▶ **Records from a data collection**
────────────────────
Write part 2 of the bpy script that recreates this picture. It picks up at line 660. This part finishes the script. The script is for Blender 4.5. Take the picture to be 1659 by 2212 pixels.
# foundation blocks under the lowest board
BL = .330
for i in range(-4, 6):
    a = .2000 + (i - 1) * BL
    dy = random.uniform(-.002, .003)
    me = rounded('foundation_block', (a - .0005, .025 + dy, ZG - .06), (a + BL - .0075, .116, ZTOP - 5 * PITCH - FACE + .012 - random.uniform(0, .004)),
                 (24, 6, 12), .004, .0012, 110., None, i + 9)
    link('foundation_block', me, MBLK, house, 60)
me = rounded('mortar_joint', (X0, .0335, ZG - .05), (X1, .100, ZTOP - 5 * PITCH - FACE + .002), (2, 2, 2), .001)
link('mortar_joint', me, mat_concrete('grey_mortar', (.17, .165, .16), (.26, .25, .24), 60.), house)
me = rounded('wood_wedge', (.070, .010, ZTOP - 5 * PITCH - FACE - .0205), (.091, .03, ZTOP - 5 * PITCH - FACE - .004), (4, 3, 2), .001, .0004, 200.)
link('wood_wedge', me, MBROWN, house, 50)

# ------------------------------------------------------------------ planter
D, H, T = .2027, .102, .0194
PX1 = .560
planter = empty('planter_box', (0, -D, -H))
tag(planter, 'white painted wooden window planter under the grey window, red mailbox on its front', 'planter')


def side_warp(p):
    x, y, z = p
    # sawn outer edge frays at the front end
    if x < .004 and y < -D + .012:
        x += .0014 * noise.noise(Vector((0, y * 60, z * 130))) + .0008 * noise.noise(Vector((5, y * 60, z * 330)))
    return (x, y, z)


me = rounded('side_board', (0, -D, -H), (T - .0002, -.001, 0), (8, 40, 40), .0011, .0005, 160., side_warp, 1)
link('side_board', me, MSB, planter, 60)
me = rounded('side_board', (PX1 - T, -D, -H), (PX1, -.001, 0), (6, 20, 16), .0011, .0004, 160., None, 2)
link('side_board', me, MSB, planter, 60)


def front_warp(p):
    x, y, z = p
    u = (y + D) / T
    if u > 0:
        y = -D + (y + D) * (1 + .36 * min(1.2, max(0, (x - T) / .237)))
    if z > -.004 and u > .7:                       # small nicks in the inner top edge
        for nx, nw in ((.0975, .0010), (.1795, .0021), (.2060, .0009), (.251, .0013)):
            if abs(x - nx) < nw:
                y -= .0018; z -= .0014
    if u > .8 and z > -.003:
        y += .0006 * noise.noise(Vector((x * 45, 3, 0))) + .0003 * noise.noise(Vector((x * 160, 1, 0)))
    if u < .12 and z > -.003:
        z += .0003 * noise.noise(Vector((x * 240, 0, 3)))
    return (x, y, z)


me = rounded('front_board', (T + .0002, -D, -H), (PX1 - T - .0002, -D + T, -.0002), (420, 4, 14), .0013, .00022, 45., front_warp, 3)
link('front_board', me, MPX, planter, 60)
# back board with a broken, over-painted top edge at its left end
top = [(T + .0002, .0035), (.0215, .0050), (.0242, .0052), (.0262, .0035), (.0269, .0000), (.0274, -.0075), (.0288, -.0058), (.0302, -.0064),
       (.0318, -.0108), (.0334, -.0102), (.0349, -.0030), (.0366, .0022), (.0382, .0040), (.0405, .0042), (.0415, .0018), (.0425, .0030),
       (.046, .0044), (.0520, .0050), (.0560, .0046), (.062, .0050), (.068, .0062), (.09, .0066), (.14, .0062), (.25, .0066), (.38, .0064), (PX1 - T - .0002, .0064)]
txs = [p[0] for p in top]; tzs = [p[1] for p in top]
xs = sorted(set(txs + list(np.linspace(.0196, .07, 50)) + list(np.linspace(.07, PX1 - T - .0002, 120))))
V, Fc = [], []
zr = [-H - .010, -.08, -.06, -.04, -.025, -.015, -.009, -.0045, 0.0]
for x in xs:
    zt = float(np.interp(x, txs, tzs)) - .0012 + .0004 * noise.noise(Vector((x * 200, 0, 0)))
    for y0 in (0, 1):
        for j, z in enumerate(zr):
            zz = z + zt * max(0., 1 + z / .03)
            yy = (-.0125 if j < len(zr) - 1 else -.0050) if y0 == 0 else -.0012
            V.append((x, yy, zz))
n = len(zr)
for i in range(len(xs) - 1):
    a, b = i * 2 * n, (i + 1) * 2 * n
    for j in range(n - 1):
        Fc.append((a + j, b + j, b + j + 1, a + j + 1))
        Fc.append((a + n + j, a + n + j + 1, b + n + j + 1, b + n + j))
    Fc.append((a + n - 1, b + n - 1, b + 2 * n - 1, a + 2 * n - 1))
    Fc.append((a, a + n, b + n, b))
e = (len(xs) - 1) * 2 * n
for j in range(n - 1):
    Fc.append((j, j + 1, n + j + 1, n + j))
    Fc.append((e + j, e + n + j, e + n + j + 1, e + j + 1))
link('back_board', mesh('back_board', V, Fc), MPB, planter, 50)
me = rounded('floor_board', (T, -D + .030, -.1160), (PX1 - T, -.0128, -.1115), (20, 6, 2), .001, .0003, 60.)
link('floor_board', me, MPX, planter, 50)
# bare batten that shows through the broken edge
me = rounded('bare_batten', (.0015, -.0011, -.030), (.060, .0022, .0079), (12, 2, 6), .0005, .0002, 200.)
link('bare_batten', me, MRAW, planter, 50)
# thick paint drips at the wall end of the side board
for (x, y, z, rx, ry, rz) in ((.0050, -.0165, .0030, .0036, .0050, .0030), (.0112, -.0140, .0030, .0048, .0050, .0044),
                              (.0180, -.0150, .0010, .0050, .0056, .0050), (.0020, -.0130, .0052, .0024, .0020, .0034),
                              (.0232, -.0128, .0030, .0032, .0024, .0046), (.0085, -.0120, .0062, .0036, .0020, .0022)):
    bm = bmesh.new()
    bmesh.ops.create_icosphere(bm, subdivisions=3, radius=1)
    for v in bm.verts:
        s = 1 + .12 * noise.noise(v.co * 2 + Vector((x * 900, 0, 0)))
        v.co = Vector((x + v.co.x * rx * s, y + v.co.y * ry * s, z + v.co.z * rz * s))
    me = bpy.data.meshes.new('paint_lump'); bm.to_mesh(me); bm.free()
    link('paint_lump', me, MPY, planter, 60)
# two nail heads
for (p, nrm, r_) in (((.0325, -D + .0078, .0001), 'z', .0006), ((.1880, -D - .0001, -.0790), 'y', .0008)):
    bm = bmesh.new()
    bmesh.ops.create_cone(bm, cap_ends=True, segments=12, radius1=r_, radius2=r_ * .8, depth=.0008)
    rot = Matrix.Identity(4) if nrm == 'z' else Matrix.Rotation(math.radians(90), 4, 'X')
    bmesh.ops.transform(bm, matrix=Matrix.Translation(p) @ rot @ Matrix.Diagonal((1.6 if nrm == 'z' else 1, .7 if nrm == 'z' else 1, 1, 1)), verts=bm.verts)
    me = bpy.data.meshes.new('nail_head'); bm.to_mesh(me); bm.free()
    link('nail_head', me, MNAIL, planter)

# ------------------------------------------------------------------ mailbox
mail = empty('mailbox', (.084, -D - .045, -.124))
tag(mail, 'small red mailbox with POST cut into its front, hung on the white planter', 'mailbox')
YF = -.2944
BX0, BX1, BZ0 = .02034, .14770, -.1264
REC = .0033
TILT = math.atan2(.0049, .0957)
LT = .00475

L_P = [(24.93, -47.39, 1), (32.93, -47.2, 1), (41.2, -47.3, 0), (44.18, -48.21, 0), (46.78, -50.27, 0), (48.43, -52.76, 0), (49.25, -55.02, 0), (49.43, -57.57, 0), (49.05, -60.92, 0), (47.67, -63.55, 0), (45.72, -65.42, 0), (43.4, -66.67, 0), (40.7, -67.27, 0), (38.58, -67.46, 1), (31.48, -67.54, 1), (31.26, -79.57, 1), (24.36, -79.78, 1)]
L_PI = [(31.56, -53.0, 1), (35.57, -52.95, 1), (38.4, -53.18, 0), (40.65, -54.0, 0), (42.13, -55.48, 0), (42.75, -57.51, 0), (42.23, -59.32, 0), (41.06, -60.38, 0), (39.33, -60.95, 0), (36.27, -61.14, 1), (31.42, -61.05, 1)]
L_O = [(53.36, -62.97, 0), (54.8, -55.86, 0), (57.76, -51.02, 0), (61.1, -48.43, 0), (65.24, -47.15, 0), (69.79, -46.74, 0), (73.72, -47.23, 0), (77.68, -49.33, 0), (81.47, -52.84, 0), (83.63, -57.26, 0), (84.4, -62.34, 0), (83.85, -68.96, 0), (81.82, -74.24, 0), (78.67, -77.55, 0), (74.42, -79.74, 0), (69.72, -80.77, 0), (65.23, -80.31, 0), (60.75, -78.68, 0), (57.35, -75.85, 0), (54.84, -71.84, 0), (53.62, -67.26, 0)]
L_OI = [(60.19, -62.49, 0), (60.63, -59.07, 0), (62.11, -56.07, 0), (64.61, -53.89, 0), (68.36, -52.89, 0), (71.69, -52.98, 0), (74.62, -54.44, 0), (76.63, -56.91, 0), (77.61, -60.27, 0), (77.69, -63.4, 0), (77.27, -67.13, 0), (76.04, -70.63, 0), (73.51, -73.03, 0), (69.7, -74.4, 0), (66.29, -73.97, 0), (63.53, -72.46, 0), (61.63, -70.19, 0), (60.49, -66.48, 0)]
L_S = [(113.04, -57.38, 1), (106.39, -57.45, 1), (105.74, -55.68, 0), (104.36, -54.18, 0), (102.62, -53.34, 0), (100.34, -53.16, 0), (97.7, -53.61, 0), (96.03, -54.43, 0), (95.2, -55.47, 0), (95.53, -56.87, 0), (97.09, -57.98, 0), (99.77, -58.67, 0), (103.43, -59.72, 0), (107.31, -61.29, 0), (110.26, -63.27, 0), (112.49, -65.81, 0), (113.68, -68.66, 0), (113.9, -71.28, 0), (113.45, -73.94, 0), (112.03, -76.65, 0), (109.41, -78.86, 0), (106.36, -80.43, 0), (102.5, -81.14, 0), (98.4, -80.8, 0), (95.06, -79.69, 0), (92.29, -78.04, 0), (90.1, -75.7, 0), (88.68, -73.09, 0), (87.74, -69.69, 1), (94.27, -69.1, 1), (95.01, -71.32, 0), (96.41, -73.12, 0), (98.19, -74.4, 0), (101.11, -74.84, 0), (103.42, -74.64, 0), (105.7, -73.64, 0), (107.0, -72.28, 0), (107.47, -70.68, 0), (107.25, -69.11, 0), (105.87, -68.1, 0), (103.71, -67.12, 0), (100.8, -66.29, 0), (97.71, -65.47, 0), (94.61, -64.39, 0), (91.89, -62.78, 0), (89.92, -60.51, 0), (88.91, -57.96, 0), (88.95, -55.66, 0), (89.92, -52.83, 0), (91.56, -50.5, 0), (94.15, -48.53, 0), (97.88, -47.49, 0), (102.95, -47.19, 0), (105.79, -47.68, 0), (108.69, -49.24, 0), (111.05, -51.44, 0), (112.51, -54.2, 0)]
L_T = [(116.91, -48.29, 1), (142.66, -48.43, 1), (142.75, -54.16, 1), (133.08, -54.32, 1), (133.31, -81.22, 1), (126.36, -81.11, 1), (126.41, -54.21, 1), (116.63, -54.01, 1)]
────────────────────
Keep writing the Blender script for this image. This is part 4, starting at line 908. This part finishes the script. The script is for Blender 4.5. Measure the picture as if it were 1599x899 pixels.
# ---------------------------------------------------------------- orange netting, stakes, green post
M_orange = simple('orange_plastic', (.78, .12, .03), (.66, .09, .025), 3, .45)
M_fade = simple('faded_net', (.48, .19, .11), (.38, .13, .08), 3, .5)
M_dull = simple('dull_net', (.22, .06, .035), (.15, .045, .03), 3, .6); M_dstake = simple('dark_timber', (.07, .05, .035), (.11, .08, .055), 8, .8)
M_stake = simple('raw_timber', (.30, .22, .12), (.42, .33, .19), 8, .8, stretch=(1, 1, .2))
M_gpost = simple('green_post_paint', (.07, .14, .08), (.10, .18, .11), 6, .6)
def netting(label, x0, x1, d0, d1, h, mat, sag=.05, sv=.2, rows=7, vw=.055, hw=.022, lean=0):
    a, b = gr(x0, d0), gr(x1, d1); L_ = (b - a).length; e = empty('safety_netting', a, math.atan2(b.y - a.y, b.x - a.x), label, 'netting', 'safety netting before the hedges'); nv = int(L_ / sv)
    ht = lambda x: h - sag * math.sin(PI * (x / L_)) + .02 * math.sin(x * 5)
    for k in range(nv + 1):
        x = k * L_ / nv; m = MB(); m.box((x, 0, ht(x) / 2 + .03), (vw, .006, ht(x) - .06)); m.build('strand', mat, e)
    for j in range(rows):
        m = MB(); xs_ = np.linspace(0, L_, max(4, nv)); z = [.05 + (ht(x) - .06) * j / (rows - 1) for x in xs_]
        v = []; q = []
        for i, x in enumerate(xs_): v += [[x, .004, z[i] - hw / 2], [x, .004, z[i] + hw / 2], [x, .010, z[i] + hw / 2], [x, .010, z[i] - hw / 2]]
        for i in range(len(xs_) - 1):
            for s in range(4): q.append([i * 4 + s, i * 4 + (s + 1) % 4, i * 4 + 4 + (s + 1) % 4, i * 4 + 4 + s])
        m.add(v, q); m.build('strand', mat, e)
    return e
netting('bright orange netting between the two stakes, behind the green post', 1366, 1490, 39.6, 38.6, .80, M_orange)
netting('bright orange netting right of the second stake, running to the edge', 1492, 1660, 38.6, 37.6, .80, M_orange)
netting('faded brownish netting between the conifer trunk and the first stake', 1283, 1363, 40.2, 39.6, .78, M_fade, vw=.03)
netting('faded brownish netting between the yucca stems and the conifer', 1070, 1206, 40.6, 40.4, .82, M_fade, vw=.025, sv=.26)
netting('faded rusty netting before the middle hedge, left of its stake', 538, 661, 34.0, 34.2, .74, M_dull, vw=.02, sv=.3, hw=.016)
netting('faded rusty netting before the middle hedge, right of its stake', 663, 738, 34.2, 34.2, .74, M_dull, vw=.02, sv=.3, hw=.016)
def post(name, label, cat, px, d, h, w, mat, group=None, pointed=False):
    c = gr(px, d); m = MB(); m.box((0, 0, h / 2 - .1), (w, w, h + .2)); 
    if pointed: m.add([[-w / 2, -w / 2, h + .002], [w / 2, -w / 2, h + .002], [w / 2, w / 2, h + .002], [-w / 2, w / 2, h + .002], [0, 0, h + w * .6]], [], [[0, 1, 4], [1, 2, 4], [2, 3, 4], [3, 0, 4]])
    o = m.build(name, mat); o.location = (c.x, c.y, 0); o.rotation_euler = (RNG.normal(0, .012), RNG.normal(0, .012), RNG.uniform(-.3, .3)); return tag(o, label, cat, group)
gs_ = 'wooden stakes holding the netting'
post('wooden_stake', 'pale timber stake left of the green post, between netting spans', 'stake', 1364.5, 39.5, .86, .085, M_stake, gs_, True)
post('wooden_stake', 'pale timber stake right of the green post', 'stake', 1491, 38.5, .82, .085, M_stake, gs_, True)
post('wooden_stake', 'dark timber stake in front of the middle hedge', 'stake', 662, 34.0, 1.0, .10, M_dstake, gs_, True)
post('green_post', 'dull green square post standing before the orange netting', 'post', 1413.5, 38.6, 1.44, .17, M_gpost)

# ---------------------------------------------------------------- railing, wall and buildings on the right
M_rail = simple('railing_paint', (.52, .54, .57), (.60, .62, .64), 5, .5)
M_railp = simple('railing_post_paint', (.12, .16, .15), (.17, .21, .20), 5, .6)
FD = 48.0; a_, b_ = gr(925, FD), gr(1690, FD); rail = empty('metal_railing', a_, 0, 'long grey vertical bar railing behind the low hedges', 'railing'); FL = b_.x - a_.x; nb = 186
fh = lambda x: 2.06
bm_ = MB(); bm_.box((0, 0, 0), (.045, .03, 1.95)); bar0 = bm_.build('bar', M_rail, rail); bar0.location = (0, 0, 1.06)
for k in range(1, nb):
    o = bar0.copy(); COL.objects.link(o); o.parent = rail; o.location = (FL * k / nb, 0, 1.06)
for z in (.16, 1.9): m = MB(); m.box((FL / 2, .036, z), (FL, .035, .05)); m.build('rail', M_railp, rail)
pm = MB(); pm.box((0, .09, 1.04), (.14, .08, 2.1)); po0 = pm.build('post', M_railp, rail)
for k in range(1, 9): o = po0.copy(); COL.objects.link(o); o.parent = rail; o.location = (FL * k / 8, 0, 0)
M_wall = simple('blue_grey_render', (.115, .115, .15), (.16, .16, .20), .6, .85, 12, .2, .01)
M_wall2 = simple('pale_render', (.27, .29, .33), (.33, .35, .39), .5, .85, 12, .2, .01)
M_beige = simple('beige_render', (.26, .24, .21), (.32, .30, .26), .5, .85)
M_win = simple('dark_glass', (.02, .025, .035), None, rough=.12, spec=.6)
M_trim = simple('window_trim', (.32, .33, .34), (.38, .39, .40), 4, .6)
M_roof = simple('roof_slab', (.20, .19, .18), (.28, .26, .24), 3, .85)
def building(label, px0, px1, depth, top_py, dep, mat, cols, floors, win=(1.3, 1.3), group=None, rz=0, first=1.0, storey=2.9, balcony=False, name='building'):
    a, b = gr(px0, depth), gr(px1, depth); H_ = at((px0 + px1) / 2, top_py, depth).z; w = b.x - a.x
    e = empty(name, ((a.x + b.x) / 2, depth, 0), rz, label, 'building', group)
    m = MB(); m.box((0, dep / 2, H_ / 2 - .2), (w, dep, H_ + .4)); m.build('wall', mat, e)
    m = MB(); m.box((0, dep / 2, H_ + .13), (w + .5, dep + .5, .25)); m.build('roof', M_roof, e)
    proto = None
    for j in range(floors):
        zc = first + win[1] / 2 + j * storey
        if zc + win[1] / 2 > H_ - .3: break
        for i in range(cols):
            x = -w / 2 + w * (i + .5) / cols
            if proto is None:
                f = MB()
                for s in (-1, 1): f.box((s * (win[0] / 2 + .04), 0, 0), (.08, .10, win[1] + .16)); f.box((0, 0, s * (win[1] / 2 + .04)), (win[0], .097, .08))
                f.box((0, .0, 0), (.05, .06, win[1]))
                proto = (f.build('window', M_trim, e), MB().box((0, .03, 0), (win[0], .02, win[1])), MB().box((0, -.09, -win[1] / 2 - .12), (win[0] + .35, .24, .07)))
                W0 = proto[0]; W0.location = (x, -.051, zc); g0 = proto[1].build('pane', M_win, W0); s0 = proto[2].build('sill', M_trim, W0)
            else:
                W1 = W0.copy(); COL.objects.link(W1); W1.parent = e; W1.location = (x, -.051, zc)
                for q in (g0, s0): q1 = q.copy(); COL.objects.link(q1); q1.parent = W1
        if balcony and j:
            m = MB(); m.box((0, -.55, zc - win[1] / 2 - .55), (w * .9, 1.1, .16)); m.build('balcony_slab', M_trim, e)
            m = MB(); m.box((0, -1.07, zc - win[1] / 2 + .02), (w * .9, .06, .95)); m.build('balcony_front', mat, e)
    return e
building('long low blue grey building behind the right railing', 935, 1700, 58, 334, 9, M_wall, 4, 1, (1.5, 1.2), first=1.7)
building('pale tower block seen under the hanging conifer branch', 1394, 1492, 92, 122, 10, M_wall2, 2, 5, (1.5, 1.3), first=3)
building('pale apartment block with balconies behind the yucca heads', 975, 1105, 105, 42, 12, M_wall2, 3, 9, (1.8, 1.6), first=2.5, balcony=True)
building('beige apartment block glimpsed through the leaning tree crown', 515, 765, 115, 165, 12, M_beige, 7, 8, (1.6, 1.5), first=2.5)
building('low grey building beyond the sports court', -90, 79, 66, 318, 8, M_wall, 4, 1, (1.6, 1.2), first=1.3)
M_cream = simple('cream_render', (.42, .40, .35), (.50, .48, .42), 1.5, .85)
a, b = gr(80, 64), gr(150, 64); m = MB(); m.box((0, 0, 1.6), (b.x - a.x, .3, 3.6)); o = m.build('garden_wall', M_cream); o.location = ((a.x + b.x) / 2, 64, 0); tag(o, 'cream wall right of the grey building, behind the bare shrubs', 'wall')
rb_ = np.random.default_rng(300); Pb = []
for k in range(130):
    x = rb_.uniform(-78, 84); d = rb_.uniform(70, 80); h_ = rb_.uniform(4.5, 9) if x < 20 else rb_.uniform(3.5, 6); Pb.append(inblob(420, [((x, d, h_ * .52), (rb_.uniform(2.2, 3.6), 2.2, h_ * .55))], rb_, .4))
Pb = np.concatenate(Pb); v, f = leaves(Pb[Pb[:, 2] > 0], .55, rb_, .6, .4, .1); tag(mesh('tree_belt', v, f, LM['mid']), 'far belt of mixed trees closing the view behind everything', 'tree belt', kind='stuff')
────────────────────
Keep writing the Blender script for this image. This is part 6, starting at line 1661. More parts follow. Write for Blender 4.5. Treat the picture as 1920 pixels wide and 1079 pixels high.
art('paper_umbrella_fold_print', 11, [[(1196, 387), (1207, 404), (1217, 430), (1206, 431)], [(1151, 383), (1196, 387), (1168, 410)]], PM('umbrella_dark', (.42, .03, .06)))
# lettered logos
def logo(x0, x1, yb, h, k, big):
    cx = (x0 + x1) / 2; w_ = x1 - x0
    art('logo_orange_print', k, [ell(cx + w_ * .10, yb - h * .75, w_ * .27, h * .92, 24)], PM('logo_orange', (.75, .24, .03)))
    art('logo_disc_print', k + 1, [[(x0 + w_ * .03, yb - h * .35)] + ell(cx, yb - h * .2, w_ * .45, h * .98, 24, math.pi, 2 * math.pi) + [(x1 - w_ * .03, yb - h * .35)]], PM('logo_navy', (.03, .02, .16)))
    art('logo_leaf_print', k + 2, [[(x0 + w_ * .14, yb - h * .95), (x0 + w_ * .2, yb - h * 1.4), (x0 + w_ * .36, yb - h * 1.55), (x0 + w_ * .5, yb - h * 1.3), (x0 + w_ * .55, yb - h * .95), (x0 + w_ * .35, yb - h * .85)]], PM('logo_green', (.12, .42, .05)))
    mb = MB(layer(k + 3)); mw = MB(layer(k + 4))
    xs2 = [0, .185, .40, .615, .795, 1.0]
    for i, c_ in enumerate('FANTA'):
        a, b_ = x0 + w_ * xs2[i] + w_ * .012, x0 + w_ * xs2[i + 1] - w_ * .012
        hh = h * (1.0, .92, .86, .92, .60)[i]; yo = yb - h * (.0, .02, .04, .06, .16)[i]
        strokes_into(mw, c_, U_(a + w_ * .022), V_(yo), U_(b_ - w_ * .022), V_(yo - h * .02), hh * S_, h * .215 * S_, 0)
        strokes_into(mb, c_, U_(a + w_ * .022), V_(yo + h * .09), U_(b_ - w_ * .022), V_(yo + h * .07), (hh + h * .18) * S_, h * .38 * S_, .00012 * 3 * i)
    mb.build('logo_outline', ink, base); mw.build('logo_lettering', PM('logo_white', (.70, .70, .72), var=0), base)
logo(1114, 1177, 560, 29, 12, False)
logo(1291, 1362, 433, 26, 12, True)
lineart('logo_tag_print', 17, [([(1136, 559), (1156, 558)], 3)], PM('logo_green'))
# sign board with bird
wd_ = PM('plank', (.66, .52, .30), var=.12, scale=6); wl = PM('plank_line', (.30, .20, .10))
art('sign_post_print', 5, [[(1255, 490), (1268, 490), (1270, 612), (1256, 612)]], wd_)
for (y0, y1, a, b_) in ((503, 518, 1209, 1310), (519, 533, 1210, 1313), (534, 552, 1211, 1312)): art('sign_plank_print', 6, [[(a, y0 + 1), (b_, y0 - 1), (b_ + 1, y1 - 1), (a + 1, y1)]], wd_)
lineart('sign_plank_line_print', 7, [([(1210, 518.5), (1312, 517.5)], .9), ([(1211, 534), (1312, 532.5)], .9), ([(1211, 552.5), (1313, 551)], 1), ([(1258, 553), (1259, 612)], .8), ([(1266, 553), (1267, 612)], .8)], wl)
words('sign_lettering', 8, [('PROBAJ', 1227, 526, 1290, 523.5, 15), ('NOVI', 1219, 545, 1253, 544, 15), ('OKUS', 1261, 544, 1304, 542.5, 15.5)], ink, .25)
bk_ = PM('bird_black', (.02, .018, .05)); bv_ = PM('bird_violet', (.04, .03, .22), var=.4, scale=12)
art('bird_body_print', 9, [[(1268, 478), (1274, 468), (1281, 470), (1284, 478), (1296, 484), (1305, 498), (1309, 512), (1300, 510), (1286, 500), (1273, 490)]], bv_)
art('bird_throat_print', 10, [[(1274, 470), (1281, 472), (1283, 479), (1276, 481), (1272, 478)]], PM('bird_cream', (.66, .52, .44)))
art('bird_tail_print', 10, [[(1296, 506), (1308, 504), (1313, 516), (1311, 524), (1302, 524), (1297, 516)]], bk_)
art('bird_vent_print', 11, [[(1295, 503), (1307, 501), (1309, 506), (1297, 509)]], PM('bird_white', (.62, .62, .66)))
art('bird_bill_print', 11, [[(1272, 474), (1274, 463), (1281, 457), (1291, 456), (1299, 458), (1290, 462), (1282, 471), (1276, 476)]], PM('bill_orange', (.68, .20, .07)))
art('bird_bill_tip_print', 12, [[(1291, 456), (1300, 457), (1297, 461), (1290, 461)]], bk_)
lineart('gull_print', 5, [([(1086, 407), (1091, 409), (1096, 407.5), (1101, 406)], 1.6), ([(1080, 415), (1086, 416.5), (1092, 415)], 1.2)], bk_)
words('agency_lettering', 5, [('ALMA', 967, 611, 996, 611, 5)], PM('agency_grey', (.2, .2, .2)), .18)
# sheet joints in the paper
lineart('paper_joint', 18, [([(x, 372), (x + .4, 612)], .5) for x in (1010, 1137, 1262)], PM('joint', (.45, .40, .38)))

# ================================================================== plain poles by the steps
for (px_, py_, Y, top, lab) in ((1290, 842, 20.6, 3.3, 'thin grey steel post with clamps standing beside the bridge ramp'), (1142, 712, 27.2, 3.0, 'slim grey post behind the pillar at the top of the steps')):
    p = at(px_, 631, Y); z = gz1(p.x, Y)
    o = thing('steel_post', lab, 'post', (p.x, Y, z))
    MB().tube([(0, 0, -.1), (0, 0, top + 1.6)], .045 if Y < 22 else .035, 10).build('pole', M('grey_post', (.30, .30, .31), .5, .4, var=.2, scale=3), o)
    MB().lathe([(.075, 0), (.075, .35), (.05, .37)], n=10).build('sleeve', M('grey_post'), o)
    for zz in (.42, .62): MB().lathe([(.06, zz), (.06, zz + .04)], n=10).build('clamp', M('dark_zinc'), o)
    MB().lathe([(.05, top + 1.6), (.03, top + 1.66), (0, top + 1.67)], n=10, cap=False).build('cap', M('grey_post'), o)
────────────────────
▶ **Short exercise**
Report how many lines in the entries hold the string "that". Nothing but the number is wanted.

▶ **Exercise response**
2